Physics is at its depth about measuring, and drawing predictions about measurments. When we know of nothing that cannot be measured or predicted by physics we will believe we know everything about physics. This has happened befor to some extent during the late 18th early 19th century Neutonian physics was thought to be complete, it took great insight and accurate measurements to learn this was wrong. So next time we have nothing that we can’t measure or predict we will not know that we are correct.
Physics cannot measure what is unmeasurable, this begets highly charge philisophical questions about the nature of that which is unmeasurable.
So physics within its bounds of ‘the measurable’ may become complete, but it cannot say anything about the unmeasurable.
Cheers, Bippy

Physics can not explain ethics or morality.

—Where did the laws of physics come from? This cannot be answered from within the system of physics itself. —

Of course not: laws are, in the end, just observed regularities. But surely you’ll admit that at some point, we’ll just have laws, and they can’t “come from” anywhere. Our current laws may be woefully incomplete, but if we find examples of exceptions (say, for a supernatural dimension), then we will simply be duty bound to revise them to include the exceptions.

—Physics can not explain ethics or morality.—

Why not? Granted, it would have to get very reductionistic (like trying to explain the game of baseball from the perspective of the molecules involved), by why not in theory? What do you mean by “ethics and morality” that makes them outside the realm of explanation?

Those things don’t exist!

Seriously, though, I don’t think physics is meant to address thought or choices, in general.

Do you mean now? In which case there isn’t any argument.

Do you mean forever? When did you become omniscient?

Because ethics and morality involve the fundamental concepts of moral rightness and wrongness, i.e. the way things SHOULD be. This is something that belongs far outside the realm of physics.

**

Perhaps you are right, science has no business dealing with something as nebulous and unsubstantiated as “the ways SHOULD be.” Whatever the hell that might be.

As for “where do the laws of physics come from” this is not necaessarily unanswerable within physics. It may be that the laws themselves are governed by measurable statistics of the universe in such a way that there could only ever exist a limited type or group of laws that coulde emerge out of the ‘pre-universe’ non existance. Furthemore if the laws that could emerge also lead to structures complex enough to form living entities then the number of possible sets of laws with observers may be very small or even unique. Only in a universe governed by such laws could observers (like ourselves) immerge in order to consider and calculate those laws.
This would lead from
I think therefor I am
to
I think therefor a sufficiently complex universe exists for thought to be a possibility of things within that universe, therefor the universe must be subject to such laws that organised structures can from in sufficient variety to create processes congruent to thinking, …

Bippy

But you haven’t, in the least, explained why. You simply reworded your original assertion.

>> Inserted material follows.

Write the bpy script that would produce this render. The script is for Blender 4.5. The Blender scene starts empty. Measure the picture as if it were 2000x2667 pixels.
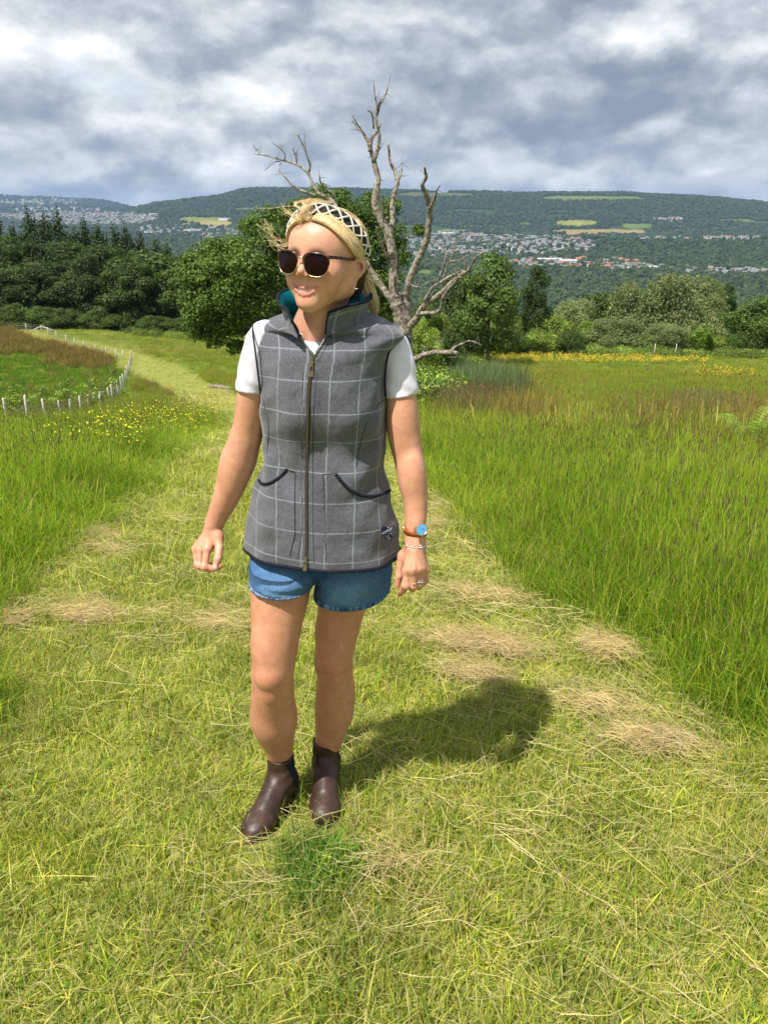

Morality and ethics are judgements. Presumably, the beings that make those judgements make them for reasons, and at some point, those reasons cease to be moral reasons, but simply necessary/historical/structural reasons. Given those assumptions, I don’t see the inherent problem you’re pointing to, so perhaps you’re working under a different set of assumptions: if so, what are they?

Yes, it can. I think ethics and morality are based on Physics.

For example, people are lazy, but once their butts got kicked, they will move fast – Newton’s third law?

No, I didn’t. I introduced the fact that morality and ethics are about the way things should be, as opposed to the way things are. This distinguishes them from the realm of physics.

In other words, physics is about the behavior of matter and energy. Ethics and morality are about moral choices, and the way things should be.

But… how so?

People’s moral judgements of the way things should be are a subset of “the way things are.”